Pottery is probably the first material humans ever truly transformed, by firing, not just shaping it. Made from clay, mixed with various other materials, pottery is usually associated with ancient civilisations and cultures dependent on the cultivation of domesticated plants for their food. But pottery is much older; it appeared among people who hunted, fished and gathered their "wild” crops without cultivating plants, or herding animals.

Actually, the earliest known clay pots are from Japan and are associated with hunter-gatherer culture, where the Odai Yamamoto site (northern Honshu Island) is dated to about 16,500-14,900 years ago. But a craft of modelling clay and baking to harden it, is evidenced in Central Europe earlier still, at about 24,000 - 28,000 years ago.

Pots made of clay allowed different methods of food preparation, such as boiling grains and vegetables, both wild and domesticated. Various fermentation methods resulted in the production of wine, beer and milk products. Pots opened not only new culinary horizons but made possible food transport, storage and preservation like never before. We are probably still not fully aware of the significance of pottery on human dietary adventure, population growth and, ultimately, the course of history.


Peruvian Pottery: E18348
Peruvian Pottery: E18348 Water vessel, Chimu-Inca style, Cayalti in Lambayeque Province, Peru. Size: 13cm high, 11.5cm diameter. Image: Stan Florek
© Australian Museum

Chances are archaeologists appreciate pottery far better than the rest of us. And they do it, oddly, for its relative fragility. Pots brake frequently and the “village” potters, often but not exclusively women, or the families manufacture pots in regular intervals to re-supply households with these vital domestic utensils.

Fragments of broken pottery, and some complete pots found in graves or occasionally in forsaken stores and dwellings, are shadowy markers of human persistence through ages. Many tonnes of broken pottery are scattered around villages and townships from remote antiquity to our times. They can survive in most stable soil deposits, unchanged for a very long time, nearly for ever.

Furthermore, communities made their pots in forms and decorations dictated by long local tradition as if desired to uphold collective identity through the faithful replication of their cooking and storage utensils. A change of style usually signifies some social disruption where different groups merged together or one absorbed another, or significant human movement, migration and expansion.

For example Linear Pottery that spread through large part of Europe (c 5,500-4,500 BC) indicates the arrival of early farming communities. Distinct Roman terracotta pottery produced in large quantities, often in specialised workshops, was spread throughout the Empire and beyond, where Roman trade and connections reached out.

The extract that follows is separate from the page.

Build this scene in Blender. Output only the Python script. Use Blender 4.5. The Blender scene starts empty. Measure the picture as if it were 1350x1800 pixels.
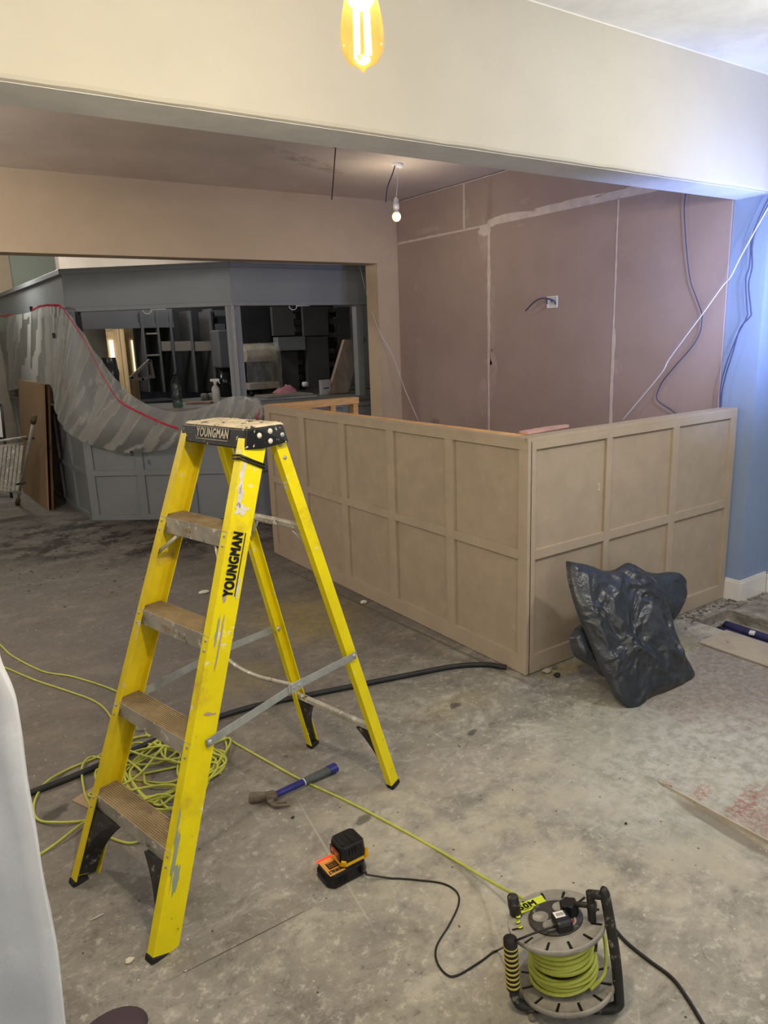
import bpy, math, random
import numpy as np
from mathutils import Vector, Matrix, noise

# ------------------------------------------------------------------ camera
YAW, PITCH, ROLL, FPX, EYE = 34.03617, 13.50324, -2.04597, 1281.13, 1.6
def rot(yaw, pitch, roll):
    fw = np.array([math.sin(yaw)*math.cos(pitch), math.cos(yaw)*math.cos(pitch), -math.sin(pitch)])
    r = np.array([math.cos(yaw), -math.sin(yaw), 0]); u = np.cross(r, fw)
    r2 = r*math.cos(roll)+u*math.sin(roll); u2 = -r*math.sin(roll)+u*math.cos(roll)
    return np.array([r2, -u2, fw])
RM = rot(*[math.radians(a) for a in (YAW, PITCH, ROLL)])
cam = bpy.data.cameras.new('camera'); camo = bpy.data.objects.new('camera', cam)
bpy.context.scene.collection.objects.link(camo)
m3 = Matrix((RM[0], -RM[1], -RM[2])).transposed()
camo.matrix_world = Matrix.Translation((0, 0, EYE)) @ m3.to_4x4()
cam.sensor_fit = 'VERTICAL'; cam.sensor_height = 36; cam.lens = FPX/1800*36; cam.clip_start = .05; cam.clip_end = 60
S = bpy.context.scene; S.camera = camo
S.view_settings.view_transform = 'Standard'; S.view_settings.look = 'None'
S.view_settings.gamma = 1; S.view_settings.use_curve_mapping = False
S.view_settings.exposure = 0.0

# ------------------------------------------------------------------ world and lights
w = bpy.data.worlds.new('world'); S.world = w; w.use_nodes = True
w.node_tree.nodes['Background'].inputs[0].default_value = (.62, .66, .75, 1)
w.node_tree.nodes['Background'].inputs[1].default_value = .12
def lamp(name, kind, loc, power, col, size=.05, aim=None, size_y=None, spread=None):
    l = bpy.data.lights.new(name, kind); l.energy = power; l.color = col
    if kind == 'AREA':
        l.size = size
        if size_y: l.shape = 'RECTANGLE'; l.size_y = size_y
        if spread: l.spread = spread
    else: l.shadow_soft_size = size
    o = bpy.data.objects.new(name, l); S.collection.objects.link(o); o.location = loc
    if aim is not None: o.rotation_euler = (Vector(aim)-Vector(loc)).to_track_quat('-Z', 'Y').to_euler()
    return o
BULB = (.663, .994, 2.03)
lamp('filament_bulb_light', 'POINT', (BULB[0], BULB[1], BULB[2]+.06), 60, (1, .94, .82), .035)
lamp('second_bulb_light', 'POINT', (2.95, .95, 2.2), 48, (1, .97, .90), .06)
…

Lapita pottery marks the geographical expansion of people with common cultural bonds in the Pacific (c 1,600 -500 BC).

But the pottery style could be quite confined to much smaller areas and shorter time periods. They help archaeologist to identify past cultures and refine dating historical sequences. Pottery pieces mark distinct human groups in their homelands and on their migration journeys by land and the oceans. And sometimes it marks trading, where people with better access to resources have specialised in this craft of utilitarian necessity.

An instructive example from our region is the trading network in the Trobriand Islands and Massim area northeast of the Papua New Guinea mainland. A renowned case in social studies - Kula Trading Ring, researched by British anthropologist Bronislaw Malinowski in the 1920s – attracted the attention of archaeologists. Studying prehistoric pottery, distinctive and extensively distributed in this area, they discovered that similar trading network(s) existed within the past 1,500 years. Until about 500 years ago this network included the northeast mainland, centered on Collingwood Bay. Later, as it is known from the early 20th century, it separated itself from the mainland, only touching its eastern tip and including many islands of the Milne Bay region.

Further reading:

Brian Egloff. The Kula Before Malinowski: A Changing Configuration. Mankind Volume 11, Issue 3, pages 429–435, 978

Wal Ambrose, Fiona Petchey, Pamela Swadling, Harry Beran, Elizabeth Bonshek, Ketherine Szabo, Simon Bickler and Glenn Summerhayes. Engraved prehistoric Conus shell valuables from southeastern Papua New Guinea: their antiquity, motifs and distribution. Archaeology in Oceania 47 (2012) 113–132

Explanation:

BC (or BCE) – means Before Common Era, and indicates the years counted back from the first year of the Western Calendar. For example, in 30 BC Rome conquered Egypt and Cleopatra took her own life. AD indicates Common Era (counted from year 1 to present).